- _SET EXERCISE_: Only the lines from the start of the data through the line containing "COL = SC.collection" should be written out, exactly as they are, with both ends included and the pictures left out.

** Start MATERIAL FOR THIS TASK **

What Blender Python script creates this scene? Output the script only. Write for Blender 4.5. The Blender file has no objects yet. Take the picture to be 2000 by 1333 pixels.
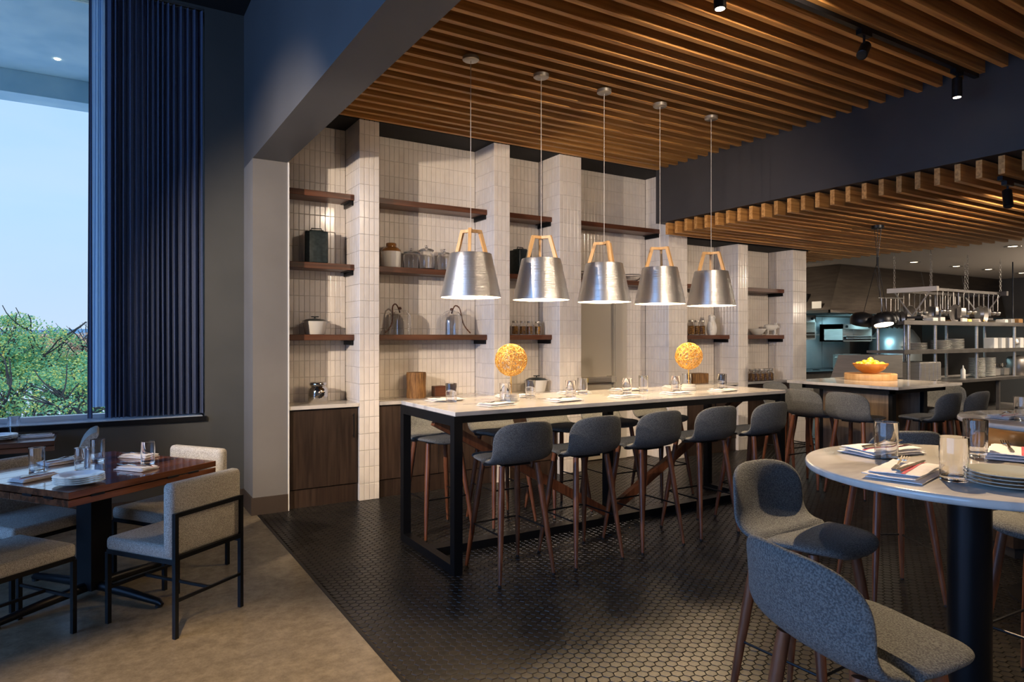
import bpy, math, random
from math import sin, cos, pi, sqrt, atan2, radians
from mathutils import Vector, Matrix, noise
random.seed(7)
SC = bpy.context.scene
COL = SC.collection

# ------------------------------------------------------------------ camera
H = 1.55; FPX = 1302.0; HV = 657.0
TH = math.atan(800 / FPX); SF, CF = sin(TH), cos(TH)
cd = bpy.data.cameras.new('camera'); cam = bpy.data.objects.new('camera', cd); COL.objects.link(cam)
cam.location = (0, 0, H); cam.rotation_euler = (pi / 2, 0, -TH)
cd.sensor_width = 36; cd.lens = FPX / 2000 * 36; cd.shift_y = -(666.5 - HV) / 2000; cd.clip_end = 1500; cd.clip_start = 0.05
SC.camera = cam
SC.view_settings.view_transform = 'Standard'; SC.view_settings.look = 'None'
SC.view_settings.gamma = 1; SC.view_settings.use_curve_mapping = False
SC.view_settings.exposure = 0.25
SC.cycles.max_bounces = 16; SC.cycles.transmission_bounces = 16; SC.cycles.diffuse_bounces = 5; SC.cycles.glossy_bounces = 5; SC.cycles.transparent_max_bounces = 12; SC.cycles.sample_clamp_indirect = 6

# ------------------------------------------------------------------ world: pale blue sky with thin cloud
W = bpy.data.worlds.new('sky'); SC.world = W; W.use_nodes = True
nt = W.node_tree; nt.nodes.clear()
o = nt.nodes.new('ShaderNodeOutputWorld'); bg = nt.nodes.new('ShaderNodeBackground'); bg.inputs[1].default_value = 1.42
tc = nt.nodes.new('ShaderNodeTexCoord'); sep = nt.nodes.new('ShaderNodeSeparateXYZ')
nt.links.new(tc.outputs['Generated'], sep.inputs[0])
rp = nt.nodes.new('ShaderNodeValToRGB'); nt.links.new(sep.outputs[2], rp.inputs[0])
e = rp.color_ramp.elements; e[0].position = 0.0; e[0].color = (.42, .50, .62, 1)
e[1].position = .5; e[1].color = (.20, .40, .86, 1); m = e.new(.17); m.color = (.33, .49, .71, 1)
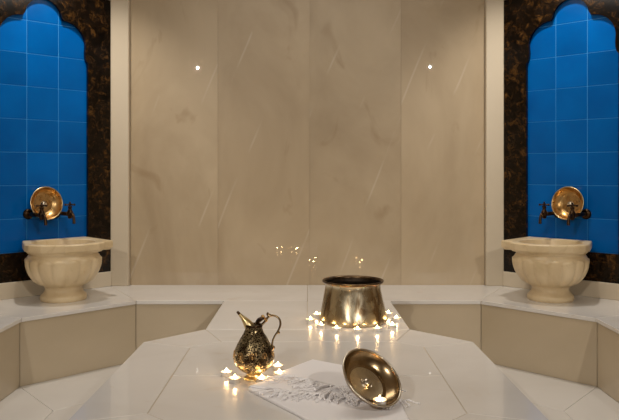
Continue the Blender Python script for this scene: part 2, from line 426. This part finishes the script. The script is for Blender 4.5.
# ------------------------------------------------------------------ carved basins
RIM = [(-.118, .022), (-.187, .21), (-.19, .27), (-.155, .338), (-.06, .42), (.04, .445), (.13, .430), (.18, .395), (.195, .350), (.256, .350), (.262, .022)]
CB = (.022, .235)
def polyr(ang, poly):
    d = Vector((math.cos(ang), math.sin(ang))); o = Vector(CB); best = 1
    n = len(poly)
    for i in range(n):
        p, q = Vector(poly[i]), Vector(poly[(i + 1) % n]); e = q - p
        den = d.x * e.y - d.y * e.x
        if abs(den) < 1e-9: continue
        w = p - o; tt = (w.x * e.y - w.y * e.x) / den; uu = (w.x * d.y - w.y * d.x) / den
        if tt > 0 and -1e-6 <= uu <= 1 + 1e-6: best = min(best, tt)
    return best
for s, side in ((-1, 'left'), (1, 'right')):
    c = W(s, CB[0], CB[1], HB)
    root = thing('wash_basin', 'carved cream marble footed wash basin on the bench below the %s blue arch' % side, 'basin', c, None)
    def T(bm):      # (a, b, z) -> basin local axes
        for v in bm.verts:
            p = W(s, v.co.x + CB[0], v.co.y + CB[1], HB + v.co.z) - c; v.co = p
        return bm
    bm = bmesh.new()
    lathe(bm, [(0, 0)] + smoothprof([(.118, 0), (.123, .010), (.121, .026), (.110, .038), (.100, .052), (.098, .066), (.104, .078), (.108, .086)], 4) + [(0, .084)], 64)
    obj('foot', T(bm), M['basin'], root, True)
    bm = bmesh.new()
    prof = smoothprof([(.098, .080), (.122, .087), (.150, .108), (.174, .142), (.189, .180), (.194, .212), (.193, .230), (.188, .243), (.181, .254), (.184, .268)], 6)
    def gad(a, j, z):
        if j > 55: return 1
        q = abs(math.sin(a * 8)); k = max(0, min(1, (z - .080) / .02)); zt = .236 - .024 * (1 - q) ** 1.5
        w = max(0, min(1, (zt - z) / .007))
        return 1 + k * w * (.058 * q ** .55 - .012)
    inner = smoothprof([(.165, .268), (.168, .22), (.16, .16), (.12, .115), (.05, .10)], 4)
    lathe(bm, [(0, .080)] + prof + inner + [(0, .098)], 176, gad)
    obj('bowl', T(bm), M['basin'], root, True)
    bm = bmesh.new()
    A = sorted(set([math.atan2(q[1] - CB[1], q[0] - CB[0]) for q in RIM] + [-PI + 2 * PI * i / 96 for i in range(96)]))
    R0 = [polyr(a, RIM) for a in A]
    rings = []
    for off, z, rin in ((.016, .266, 0), (.011, .271, 0), (.009, .276, 0), (.0, .278, 0), (0, .310, 0), (.003, .315, 0), (.007, .317, 0), (None, .317, .176), (None, .313, .168), (None, .266, .160)):
        ring = []
        for a, r in zip(A, R0):
            rr = (r - off) if off is not None else min(rin * (1.0 if math.sin(a) > -.2 else 1.0), r - .012)
            ring.append(bm.verts.new((rr * math.cos(a), rr * math.sin(a), z)))
        rings.append(ring)
    rings.append(rings[0])
    for p, q in zip(rings, rings[1:]):
        for i in range(len(A)):
            k = (i + 1) % len(A); bm.faces.new((p[i], p[k], q[k], q[i]))
    obj('rim', T(bm), M['basin'], root)

# ------------------------------------------------------------------ taps and hanging bowls
def frame_m(s, a, b_, z):    # local x = along wall, y = out of wall, z up (may mirror: built per side instead)
    o = W(s, a, b_, z); ex = W(s, a + 1, b_, z) - o; ey = W(s, a, b_ + 1, z) - o
    m = Matrix.Identity(4); m.col[0][:3] = ex; m.col[1][:3] = ey; m.col[3][:3] = o
    return m
PZ = .792
PB = -.021
def bake(bm, s):             # wall-frame vertices -> world axes (handles mirroring without negative scale)
    o = W(s, 0, 0, 0)
    for v in bm.verts: v.co = W(s, v.co.x, v.co.y, v.co.z) - o
    return bm
def disc_y(bm, x, z, prof, seg=24):   # lathe around the out-of-wall axis
    n0 = len(bm.verts); lathe(bm, prof, seg); bm.verts.ensure_lookup_table()
    for v in bm.verts[n0:]: v.co = Vector((x + v.co.x, v.co.z, z - v.co.y))
for s, side in ((-1, 'left'), (1, 'right')):
    for a, which in ((-.066, 0), (.098, 0)):
        pos = 'outer' if a < 0 else 'inner'
        base = W(s, a, 0, 0) 
        t_ = thing('wall_tap', 'dark bronze tap above the %s basin, the one %s the marble post' % (side, 'farther from' if a < 0 else 'nearer'), 'tap', W(s, a, PB, 0) + Vector((0, 0, PZ)), None)
        def loc(bm):         # local coords (x along wall, y out of wall from tile face, z from pipe height)
            for v in bm.verts: v.co = W(s, a + v.co.x, PB + v.co.y, PZ + v.co.z) - W(s, a, PB, PZ)
            return bm
        bm = bmesh.new(); disc_y(bm, 0, 0, [(0, .0005), (.030, .0005), (.030, .006), (.024, .012), (.016, .016), (0, .016)])
        obj('wall_flange', loc(bm), M['bronze'], t_, True)
        bm = bmesh.new(); disc_y(bm, 0, 0, [(0, .014), (.011, .014), (.011, .05), (.011, .166), (0, .166)], 16)
        obj('pipe', loc(bm), M['bronze'], t_, True)
        bm = bmesh.new()
        lathe(bm, smoothprof([(.001, -.026), (.010, -.024), (.013, -.014), (.018, 0), (.017, .012), (.011, .024), (.009, .032), (.012, .038), (.012, .044), (.001, .046)], 3), 20, center=(0, .176))
        obj('valve_body', loc(bm), M['bronze'], t_, True)
        bm = bmesh.new()
        for q in range(4):
            an = q * PI / 2 + .5
            tube(bm, [(0, .176, .052), (.012 * math.cos(an), .176 + .012 * math.sin(an), .053), (.022 * math.cos(an), .176 + .022 * math.sin(an), .053)], [.0045, .004, .0045], 8)
            ball(bm, (.024 * math.cos(an), .176 + .024 * math.sin(an), .053), .0065)
        ball(bm, (0, .176, .054), .010, (1, 1, .9)); ball(bm, (0, .176, .066), .005)
        obj('handle', loc(bm), M['bronze'], t_, True)
        bm = bmesh.new()
        tube(bm, [(0, .180, -.004), (0, .200, .002), (0, .218, -.012), (0, .224, -.034), (0, .225, -.052)], [.010, .009, .008, .008, .009], 12)
        obj('spout', loc(bm), M['bronze'], t_, True)

def bowl_mesh(R, rb, d, th=.0022):
    pr = smoothprof([(rb * .4, 0), (rb * .85, 0), (rb, .0015), (rb + (R - rb) * .36, d * .2), (rb + (R - rb) * .75, d * .55), (R * .992, d * .90), (R, d)], 5)
    bm = bmesh.new(); lathe(bm, [(0, 0)] + pr + [(R + .0028, d + .0004), (R + .003, d + .0022), (R, d + .0030), (R - th, d + .001)], 72)
    return bm, pr
def bowl(name, label, R, rb, d, mtx, group=None, inner='radial', rimmat='brass'):
    root = thing(name, label, 'bowl'); root.matrix_world = mtx
    bm, pr = bowl_mesh(R, rb, d); obj('shell', bm, M['bowl'], root, True)
    bm = bmesh.new()
    th = .0022
    inn = [(max(r - th, .001), z + (th if r < rb * 1.02 else th * .5)) for r, z in pr]
    inn2 = [(r, z) for r, z in inn if z < d * .99]
    lathe(bm, [(0, th)] + inn2 + [(R - th * 1.2, d)], 72)
    lo_ = obj('lining', bm, M['bowl' if inner == 'radial' else inner], root, True)
    if inner == 'radial':
        bm = bmesh.new(); lathe(bm, [(0, th + .0002), (rb * .93, th + .0002), (rb * .95, th + .0012), (rb * .97, th + .0002)], 72)
        obj('engraved_disc', bm, M['radial'], lo_, True)
    bm = bmesh.new()
    k = R / .1
    lathe(bm, [(0, th + .0003)] + smoothprof([(.020 * k, th + .0003), (.0185 * k, th + .002 * k), (.016 * k, th + .001 * k), (.0140 * k, th + .001 * k), (.0142 * k, th + .005 * k), (.0115 * k, th + .010 * k), (.006 * k, th + .013 * k)], 4) + [(0, th + .0138 * k)], 32)
    obj('boss', bm, M['silver'], root, True)
    bm = bmesh.new()
    rings = []
    for i in range(8):
        an = 2 * PI * i / 8; rings.append((R + .0005 + .0032 * math.cos(an), d + .0015 + .0028 * math.sin(an)))
    lathe(bm, rings + [rings[0]], 72); bmesh.ops.remove_doubles(bm, verts=bm.verts, dist=1e-6)
    obj('rim', bm, M[rimmat], root, True)
    return root
for s, side in ((-1, 'left'), (1, 'right')):
    nrm = (W(s, 0, 1, 0) - W(s, 0, 0, 0)).normalized()
    tl = math.radians(9)
    ax = (nrm * math.cos(tl) + Vector((0, 0, 1)) * math.sin(tl)).normalized()
    x = Vector((0, 0, 1)).cross(ax).normalized(); y = ax.cross(x)
    o = W(s, .016, PB + .018, .846)
    m_ = Matrix.Identity(4); m_.col[0][:3] = x; m_.col[1][:3] = y; m_.col[2][:3] = ax; m_.col[3][:3] = o
    bowl('hanging_bowl', 'round polished brass bowl resting on the taps above the %s basin' % side, .092, .056, .042, m_, None, inner='brass', rimmat='palebrass')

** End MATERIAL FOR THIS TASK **

- _RESPONSE_:
What Blender Python script creates this scene? Output the script only. Write for Blender 4.5. The Blender file has no objects yet. Take the picture to be 2000 by 1333 pixels.
import bpy, math, random
from math import sin, cos, pi, sqrt, atan2, radians
from mathutils import Vector, Matrix, noise
random.seed(7)
SC = bpy.context.scene
COL = SC.collection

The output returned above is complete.